During these vigils, when I was in a sense the "last man" in that most solitary place, its associations, historical and mythical, exercised a strange power over me. Here, because of its isolation, or remoteness, from Saxon England, because it is the very end of the land, "the westeste point of the land of Cornewalle," the ancient wild Spirit of the people remained longest unchanged, and retained much of its distinctive character down to within recent times. It was a Celtic people with an Iberian strain, even as in Wales and Ireland and Scotland. Now, either because of a different proportion of the dark aboriginal blood, or of the infusion of Scandinavian and other racial elements, or some other cause, these four Celtic families differ very widely, as we know; but we think, or at all events are accustomed to say, that they are an imaginative, a poetic people. Doubtless in Cornwall this spirit was always weakest, since it never succeeded in expressing itself in any permanent form; but albeit feeble it probably did exist, and in this very district, this end of all the land, it must have lingered longest. If this be so it is strange to think that it was perhaps finally extinguished by the Wesley brothers—one with the poetry of the Hebrews ever on his lips, the other with his own lyrical gift!

It may be said that in the middle of the eighteenth century the light must have been so feeble that it would have soon expired of itself if Methodism had not trampled out the last faint sparks; and it may also be said that the Cornish people did not lose much, seeing that this root had never flowered; that they had never sung and never said anything worth remembering; while on the other hand their gain was a substantial one, for though it imposed an ugly form of religion and ugly houses of worship, it changed them (so the Methodists say) from brutality and vice to what they are—a temperate, law-abiding people. But I shall have something more to say on this subject in a later chapter.

Here among the rocks by night I think less of these moral changes, and of other events within historical times, than of those which came before, of which we have no certain knowledge. We can only assume that in the successive invasions during the Bronze Age this was invariably the last place conquered and last refuge of a beaten fugitive people.

I recall here a strange phenomenon in wild-bird life occasionally witnessed in this district. Cornwall has a singularly mild and equable climate, but great frosts do at long intervals invade it and reach to the very extremity of the land: and when a cold wave, like that of the winter of 1906-7, travels west, the birds flying for life before it advance along the Cornish country until they come to a point beyond which they cannot go, for the affrighting ocean is before them and they are spent with hunger and cold. They come in a continuous stream, to congregate in tens of thousands, covering the cliffs and fields and stone hedges; and the villagers turn out with guns and nets and sticks and stones to get their fill of killing.
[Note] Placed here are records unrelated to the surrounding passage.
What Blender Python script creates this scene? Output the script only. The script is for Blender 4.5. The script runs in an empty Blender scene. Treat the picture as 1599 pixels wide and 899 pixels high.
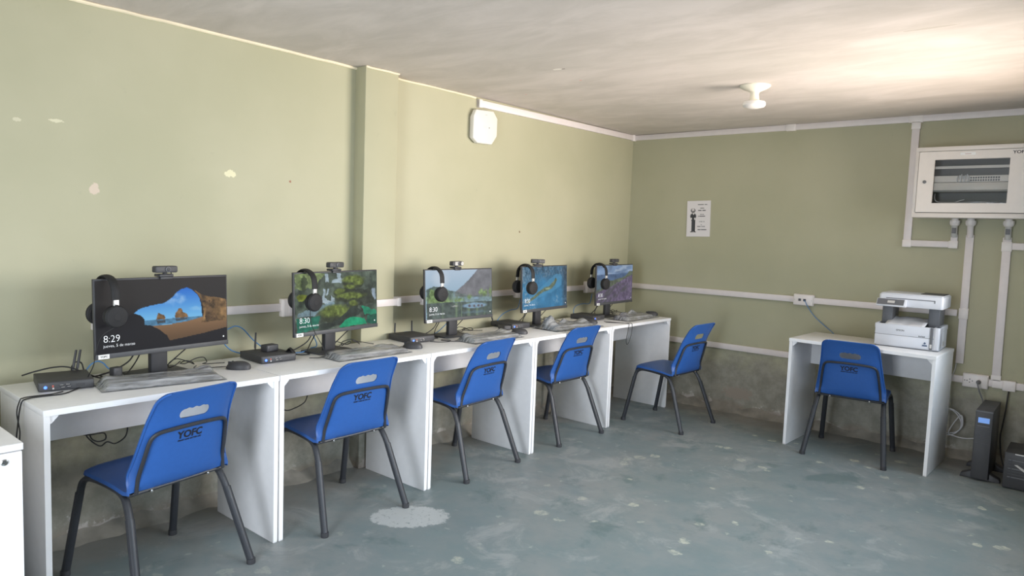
import bpy, bmesh, math, random
import numpy as np
from mathutils import Vector, Matrix

random.seed(7)
scene = bpy.context.scene
COL = scene.collection
R = math.radians

# ------------------------------------------------------------------ camera
def make_camera():
    yaw, pit, rol = -0.7026, -0.0806, 0.0362
    f = Vector((math.sin(yaw) * math.cos(pit), math.cos(yaw) * math.cos(pit), math.sin(pit)))
    r = Vector((math.cos(yaw), -math.sin(yaw), 0))
    u = r.cross(f)
    r2 = math.cos(rol) * r + math.sin(rol) * u
    u2 = -math.sin(rol) * r + math.cos(rol) * u
    m = Matrix(((r2.x, u2.x, -f.x, 3.3306), (r2.y, u2.y, -f.y, -5.5416), (r2.z, u2.z, -f.z, 1.4155), (0, 0, 0, 1)))
    cd = bpy.data.cameras.new('camera')
    cd.sensor_width = 36.0
    cd.lens = 1096.33 / 1599 * 36
    cd.clip_start = 0.05
    co = bpy.data.objects.new('camera', cd)
    co.matrix_world = m
    COL.objects.link(co)
    scene.camera = co
make_camera()

# ------------------------------------------------------------------ world, light, exposure
world = bpy.data.worlds.new('sky')
scene.world = world
world.use_nodes = True
bg = world.node_tree.nodes['Background']
bg.inputs[0].default_value = (0.75, 0.86, 1.0, 1)
bg.inputs[1].default_value = 1.0
scene.view_settings.view_transform = 'Standard'
scene.view_settings.look = 'None'
scene.view_settings.gamma = 1.0
scene.view_settings.exposure = 0.0
scene.view_settings.use_curve_mapping = False

XR = 3.72                                # inner face of the right wall
YF = -6.5                                # inner face of the wall behind the camera
H = 2.307
WINDOWS = [(-2.25, -0.35, 0.85, 2.00), (-3.95, -2.65, 0.85, 2.00)]   # y0, y1, z0, z1

def area(name, loc, direction, sx, sy, power, color, spread=180):
    ld = bpy.data.lights.new(name, 'AREA')
    ld.shape = 'RECTANGLE'
    ld.size = sx
    ld.size_y = sy
    ld.energy = power
    ld.color = color
    ld.spread = R(spread)
    o = bpy.data.objects.new(name, ld)
    o.location = loc
    o.rotation_euler = Vector(direction).to_track_quat('-Z', 'Y').to_euler()
    COL.objects.link(o)
    return o

# daylight entering by the two windows of the right wall and the open door behind the camera:
# cool sky light falling in, sunlit ground throwing warm light up
SKY, GROUND = (0.70, 0.84, 1.0), (1.0, 0.84, 0.69)
for (y0, y1, z0, z1), ks, kg, dn in zip(WINDOWS, (28, 24), (41, 1), (-0.28, -0.70)):
    yc, zc = (y0 + y1) / 2, (z0 + z1) / 2
    area('window_skylight', (XR - 0.10, yc, zc), (-1, -0.50 if dn > -0.5 else -0.05, dn), y1 - y0 - 0.1, z1 - z0 - 0.1, ks, SKY, 130 if dn > -0.5 else 125)
    area('window_groundlight', (XR - 0.16, yc, zc), (-1, -0.33, 0.24), y1 - y0 - 0.1, z1 - z0 - 0.1, kg, GROUND, 98)
DOOR = (1.75, 2.75, 2.05)                # x0, x1, height of the doorway in the wall behind the camera
area('door_skylight', ((DOOR[0] + DOOR[1]) / 2, YF + 0.08, DOOR[2] / 2 + 0.03), (-0.25, 1, 0), DOOR[1] - DOOR[0] - 0.06, DOOR[2] - 0.1, 66, (0.84, 0.91, 1.0), 160)

# ------------------------------------------------------------------ materials
def lin(c):
    c = c / 255.0
    return c / 12.92 if c <= 0.04045 else ((c + 0.055) / 1.055) ** 2.4
def L(rgb):
    return (lin(rgb[0]), lin(rgb[1]), lin(rgb[2]), 1)

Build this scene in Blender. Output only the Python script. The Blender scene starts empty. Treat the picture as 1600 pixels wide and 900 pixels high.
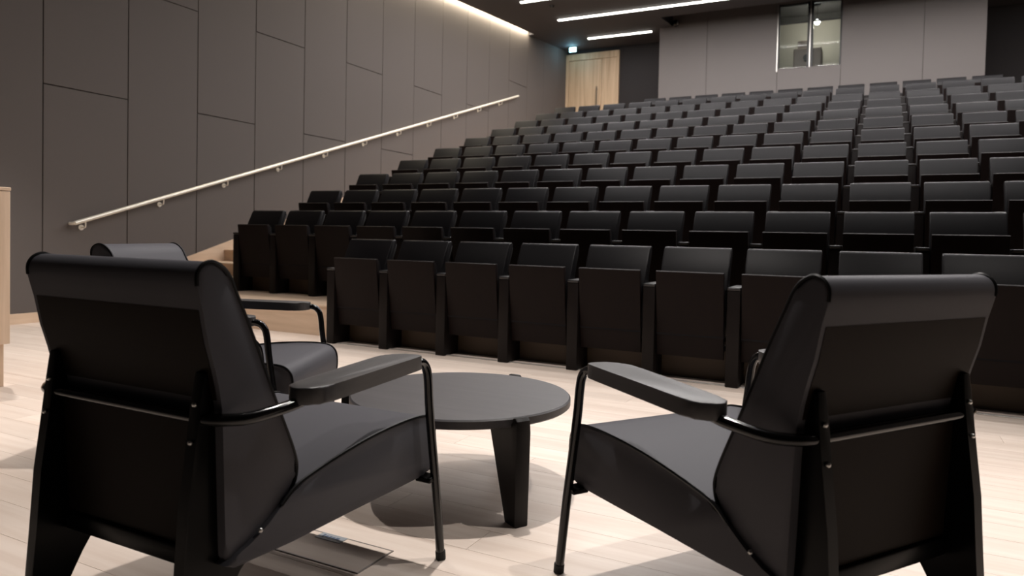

So in the dreadful past, whenever a wave of Celtic conquest swept west, the unhappy people were driven further and further from the Tamar along that tongue of land, their last refuge, but where there were no rivers and mountains to stay the pursuers, nor forests and marshes in which to hide, until they could go no further, for the salt sea was in front of them. They too, like the frost-afflicted birds, gathered in thousands and sat crowded in every headland and promontory and every stony hill summit, ever turning their worn dusty faces and glazed eyes to the east to watch for the coming of the foe—the strong, fiendish, broadfaced, blue-eyed men with metal weapons in their hands, spear and sword and battle-axe.

These are the people I think about on dark tempestuous evenings in this solitary place; Bolerium is haunted by the vast ghostly multitude.